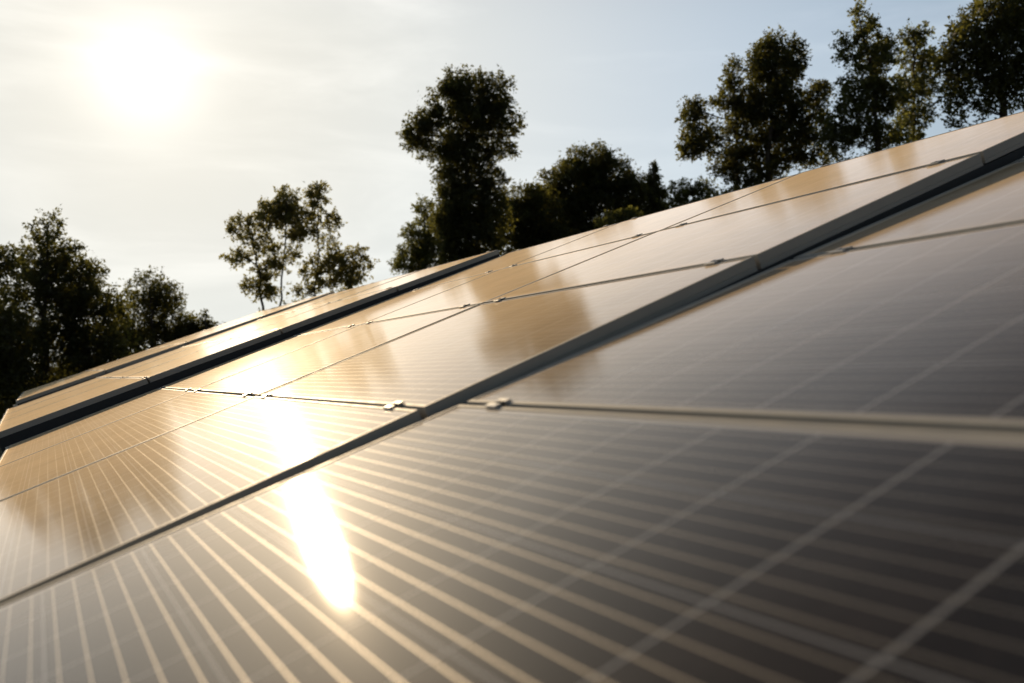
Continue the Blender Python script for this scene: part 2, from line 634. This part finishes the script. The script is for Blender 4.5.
table(T0, 1.6892 + 0.0075 - PB, 1, 0.7181, range(4), 'nearest table', ['near'],
      'steel rack carrying the nearest solar table, lower than the one behind', [0.9],
      {(0, 0): 'nearest solar panel with the white sun glare and pale grid lines',
       (1, 0): 'dark grey solar panel at the right, above the pale horizontal frame line',
       (2, 0): 'blurred grey solar panel at right, below the dark blue frame edge',
       (3, 0): 'topmost panel of the nearest table, at the upper right photo edge'})
rk, m1, alo1, ahi1 = table(T1, B0_, 3, A0_, range(4), 'long middle table', ['nearest', 'middle', 'farthest'],
      'steel rack under the middle solar table with clamps in the panel gaps', [2.3, 4.2, 6.1],
      {(0, 0): 'cream solar panel left of the sun glare, in the lowest row',
       (1, 0): 'solar panel with a brown tree reflection beside the wide grey gap'})
p = MB()
p.box(ahi1 - 0.36, ahi1 - 0.28, B0_ - 0.004, B0_ + 0.004, -0.105, -0.0403)
p.box(ahi1 - 0.36, ahi1 - 0.28, B0_ + 0.004, B0_ + 0.09, -0.105, -0.100)
p.build('end_bracket', M_STEEL, rk)
table(T2, bs2, 3, A0_ + 0.0899, range(4), 'raised table behind thick dark edge', ['nearest', 'middle', 'farthest'],
      'steel rack of the raised solar table, its gap darkened by an added strip', [bs2 + .4, bs2 + 2.5, bs2 + 4.6], edge=0.06)
table(T3, bs3, 3, A0_ + 0.0251, range(4), 'farthest table at the far left', ['nearest', 'middle', 'farthest'],
      'steel rack of the farthest solar table at the far left', [bs3 + .4, bs3 + 2.5, bs3 + 4.6], edge=0.06)


# ------------------------------------------------------------------ trees
def at(px, py, depth):
    """world point at a pixel of the photograph and a depth in metres"""
    return Vector((0, 0, CAMZ)) + FWD * depth + RIGHT * ((px - 512) / F_PX * depth) + UP * ((341.5 - py) / F_PX * depth)


def leaf_mesh(name, P, D, size, mat, parent, aspect=0.55):
    n = len(P)
    d = D / np.maximum(np.linalg.norm(D, axis=1), 1e-6)[:, None]
    r = rng.normal(size=(n, 3))
    w = np.cross(d, r)
    w /= np.maximum(np.linalg.norm(w, axis=1), 1e-6)[:, None]
    nn = np.cross(d, w)
    L = size[:, None]
    fold = rng.uniform(0.02, 0.16, size=(n, 1))
    v0 = P
    v1 = P + d * L * 0.45 + w * L * aspect * 0.5 + nn * L * fold
    v2 = P + d * L - nn * L * fold * 0.6
    v3 = P + d * L * 0.45 - w * L * aspect * 0.5 + nn * L * fold
    V = np.stack([v0, v1, v2, v3], 1).reshape(-1, 3)
    me = bpy.data.meshes.new(name)
    me.vertices.add(4 * n)
    me.vertices.foreach_set('co', V.astype(np.float32).ravel())
    me.loops.add(4 * n)
    me.loops.foreach_set('vertex_index', np.arange(4 * n, dtype=np.int32))
    me.polygons.add(n)
    me.polygons.foreach_set('loop_start', np.arange(0, 4 * n, 4, dtype=np.int32))
    me.polygons.foreach_set('loop_total', np.full(n, 4, dtype=np.int32))
    me.update()
    me.materials.append(mat)
    o = bpy.data.objects.new(name, me)
    C.objects.link(o)
    o.parent = parent
    return o


def bend(p, q, k, sag, jit):
    out = []
    L = (q - p).length
    off = Vector((random.uniform(-1, 1), random.uniform(-1, 1), random.uniform(-.3, .3))) * jit * L
    for i in range(k + 1):
        s = i / k
        w = math.sin(math.pi * s)
        out.append(p.lerp(q, s) + off * w + Vector((0, 0, sag * L * w)))
    return out


def tree(name, label, cat, depth, stems, blobs, mat, leaf=0.10, dens=1.0, clump=0.30, twig=True, group='trees beyond the solar tables',
         bark=None, trunk_r=0.09, droop=0.0):
    """stems: pixel polylines of the visible or supposed trunks (base first, bottom goes on to the ground);
    blobs: (px, py, rx, ry, density, depth offset) foliage masses"""
    base = at(stems[0][0][0], 379, depth)
    base.z = 0
    root = empty(name, base)
    tag(root, label, cat, group)
    allpts = []
    for si, st in enumerate(stems):
        b = at(st[0][0], 379, depth)
        b = Vector((b.x, b.y, -0.15))
        pts = [b] + [at(x, y, depth + random.uniform(-.4, .4)) for x, y in st]
        fine = []
        for i in range(len(pts) - 1):
            for k in range(5):
                fine.append(pts[i].lerp(pts[i + 1], k / 5) + Vector((random.uniform(-1, 1), random.uniform(-1, 1), 0)) * 0.04)
        fine.append(pts[-1])
        n = len(fine)
        r0 = trunk_r * (1 if si == 0 else 0.75)
        rad = [r0 * (1.25 if i == 0 else 1) * (1 - 0.9 * i / (n - 1)) + 0.006 for i in range(n)]
        MB().tube([p - base for p in fine], rad, 8).build('trunk', M_BARK, root, True)
        allpts += [(p, r) for p, r in zip(fine, rad)]
    P, D, S = [], [], []
    br = MB()
    # the lower growth, down to the ground
    low = max(b[1] + b[3] for b in blobs)
    bx = [b[0] for b in blobs]
    cx, hw = (min(bx) + max(bx)) / 2, max(16, (max(bx) - min(bx)) / 2 * 0.8)
    if 'conifer' not in name and 'sapling' not in name:
        y = low + 22
        while y < 385:
            blobs = blobs + [(cx + random.uniform(-8, 8), y, hw, 24, 0.75, 0)]
            y += 32
    for (px, py, rx, ry, dn, dz) in blobs:
        c = at(px, py, depth + dz)
        Rx, Ry = rx * depth / F_PX, ry * depth / F_PX
        Rd = (Rx + Ry) * 0.5
        # limb from the nearest lower trunk point to the mass
        cand = [(p, r) for p, r in allpts if p.z < c.z - 0.15 * Ry and p.z > 0.3] or allpts
        p0, r0 = min(cand, key=lambda t: (t[0] - c).length + 0.3 * abs(t[0].z - (c.z - Ry * .6)))
        ends = [c + Vector((0, 0, Ry * 0.5))]
        limb = bend(p0, ends[0], 6, -0.06, 0.06)
        lr = min(r0 * 0.6, 0.010 + 0.02 * Rd)
        br.tube([p - base for p in limb], [lr * (1 - 0.8 * i / 6) + 0.004 for i in range(7)], 5)
        ncl = max(6, int(dn * dens * 19 * (Rx * Ry) / (clump * clump)))
        for k in range(ncl):
            # clump centres: towards the shell, lumpy
            v = rng.normal(size=3)
            v /= np.linalg.norm(v)
            rr = rng.uniform(0.25, 1.0) ** 0.55
            rr *= 1 + 0.18 * math.sin(5.1 * v[0] + px) * math.cos(4.3 * v[2] + py)
            q = c + RIGHT * (v[0] * Rx * rr) + UP * (v[2] * Ry * rr) + FWD * (v[1] * Rd * rr)
            if q.z < 0.05:
                continue
            if twig and k % 4 == 0:
                s = random.choice(limb[2:])
                tw = bend(s, q, 3, -0.05, 0.08)
                br.tube([p - base for p in tw], [0.008, 0.006, 0.004, 0.002], 3, cap=False)
            far = rng.random() < 0.10
            if far:
                q = c + (q - c) * rng.uniform(1.08, 1.3)
            nl = int(rng.integers(5, 12)) if far else int(rng.integers(18, 38))
            cs = clump * rng.uniform(0.6, 1.25)
            ax = np.array(q - c) / max(Rd, .1) * 0.8 + rng.normal(size=3) * 0.6 + np.array([0, 0, 0.25])
            ax /= np.linalg.norm(ax)
            s_ = rng.uniform(-0.9, 0.9, size=(nl, 1))
            e = ax[None] * s_ * cs + np.clip(rng.normal(size=(nl, 3)), -1.6, 1.6) * cs * 0.27 * (1.15 - 0.6 * (s_ + .9) / 1.8)
            P.append(np.array(q - base)[None] + e)
            out = ax[None] * 0.8 + rng.normal(size=(nl, 3)) * 0.8
            out[:, 2] += -0.25 - droop
            D.append(out)
            S.append(leaf * rng.uniform(0.45, 1.3, size=nl))
    br.build('branches', M_BARK, root, True)
    leaf_mesh('crown', np.concatenate(P), np.concatenate(D), np.concatenate(S), mat, root)
    return root


# left dark mass (three trees and the undergrowth below them)
tree('broadleaf_tree', 'big dark broadleaf tree at the far left, with a pointed top', 'tree', 21,
     [[(45, 400), (46, 300), (48, 225)]],
     [(47, 232, 16, 20, .75, 0), (40, 262, 32, 24, .9, .3), (70, 285, 34, 34, 1, .4), (38, 310, 44, 46, 1.1, 0), (88, 330, 28, 36, 1, .4),
      (40, 365, 60, 40, 1.2, 0), (95, 300, 20, 18, .8, 0), (112, 312, 16, 18, .9, 0), (85, 270, 16, 14, .8, 0), (100, 350, 34, 30, 1.1, 0), (66, 250, 12, 14, .7, .2)], LEAF_DARK, leaf=0.085, clump=0.24)
tree('broadleaf_tree', 'black leafy tree cut by the left photo edge, with a small sky gap in it', 'tree', 19,
     [[(-28, 400), (-26, 300), (-24, 230)]],
     [(-20, 262, 34, 24, .9, 0), (-30, 320, 36, 40, 1.1, 0), (-18, 375, 50, 46, 1.2, 0), (2, 262, 14, 16, .8, 0), (10, 350, 22, 40, 1.1, 0)],
     LEAF_DARK, leaf=0.085, clump=0.24)
tree('broadleaf_tree', 'small rounded olive tree right of the big dark tree at left', 'tree', 25,
     [[(152, 370), (152, 320), (150, 285)]],
     [(150, 290, 24, 20, .75, 0), (142, 318, 30, 26, .75, 0), (172, 318, 24, 26, .75, .3), (158, 345, 46, 24, 1, 0), (120, 340, 24, 24, .8, 0), (186, 335, 18, 16, .9, 0), (165, 292, 16, 16, .7, 0)],
     LEAF_DARK, leaf=0.085, clump=0.24)
tree('sapling', 'small spiky sapling on the skyline between the olive tree and airy tree', 'tree', 25,
     [[(204, 360), (205, 335), (206, 312)]],
     [(206, 318, 5, 8, .5, 0), (200, 327, 10, 7, .7, 0), (190, 334, 14, 8, .8, 0), (212, 326, 5, 5, .4, 0)], LEAF_DARK, leaf=0.08, clump=0.16)
tree('shrub', 'low dark shrub beneath the trees at the lower left edge', 'shrub', 23,
     [[(25, 420), (26, 400)], [(60, 415), (62, 390)]],
     [(20, 402, 40, 22, 1.3, 0), (75, 385, 44, 26, 1.3, 0.5), (-20, 410, 40, 24, 1.3, 0)], LEAF_DARK, leaf=0.09, clump=0.24, trunk_r=0.04)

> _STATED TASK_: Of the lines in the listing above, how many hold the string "from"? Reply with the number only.

> _EXPECTED OUTPUT_: 2